遠く離れた場所同士のディスカッションでしたが、離れているが故に、お互いの繋がりを強く意識した内容になりました。
これからの「サンゴ礁文化」継承に向けて
フォーラムではその他にも、喜界島で2019年に発見された世界最北のアオサンゴ群生や、その群生を保護するために設立された協議会も紹介。
また、サンゴ学習を行なっている喜界町立早町小学校5年生による、学習成果を披露する動画も紹介されるなど、さまざまな世代の参加を得た盛りだくさんの内容で進行しました。
そして、フォーラムの最後では、金江副町長と渡辺理事長から、2021年度中に「サンゴ礁文化連絡会議」の設立を目指すことが発表されました。
この会議は、喜界島で独自の生活文化にかかわる活動を行なう組織と個人が、活動に関する情報共有と地域づくりに向けて連携して話すための場として設立されるもので、島のサンゴ礁文化の継承と活動を発展させることを目的としています。
今後、会議が開催されることで、サンゴ礁文化をいかした活動が島で盛り上がることが期待されます。
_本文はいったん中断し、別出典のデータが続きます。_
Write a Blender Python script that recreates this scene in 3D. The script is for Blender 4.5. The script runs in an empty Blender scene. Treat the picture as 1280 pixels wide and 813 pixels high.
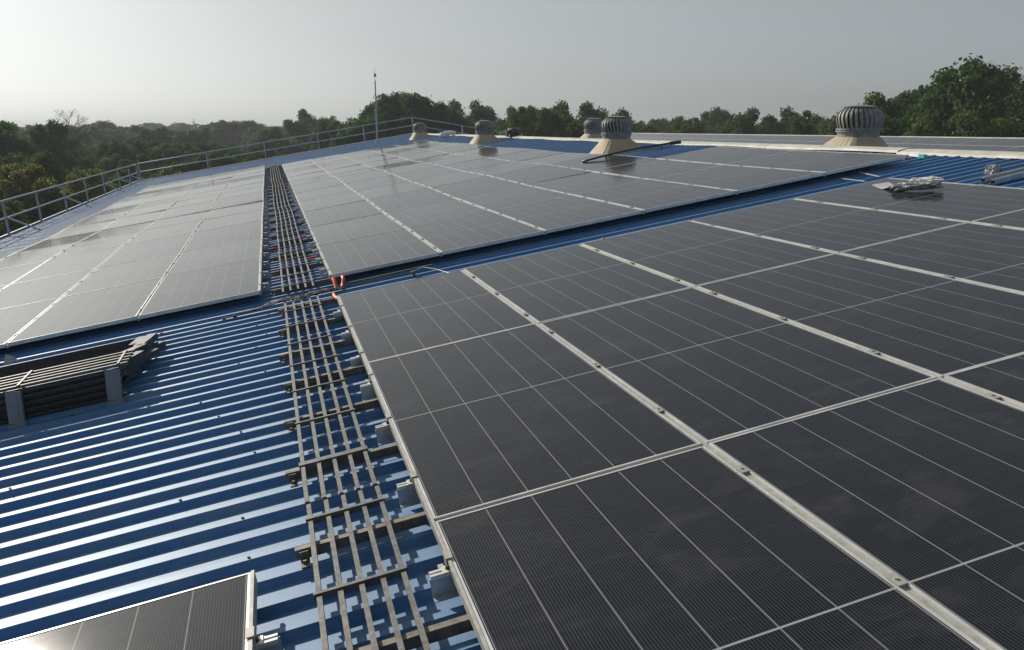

フォーラムの締めくくりは、進行を務めてくださった土岐宏大さんによる歌で、盛大に盛り上がりました。
このフォーラムの開催をもって「サンゴの島の暮らし発見プロジェクト」はいったん終了しますが、サンゴ礁文化の繋がりが石垣島と喜界島から、さらに多くの島へ広がり、多く人が文化を通してサンゴ礁との恵みを共感できる輪が広がることを願います。
イベント名:喜界島サンゴ礁文化フォーラム
日時:2021年2月21日 午後1時~午後4時
場所:喜界町役場ホール
主催:環境省 喜界町役場 喜界島サンゴ礁科学研究所
協力:WWFジャパン
参加人数:20名(会場) 60名(WEB)
※本フォーラムは、環境省による「サンゴ礁生態系保全行動計画モデル事業」の一部として実施しました。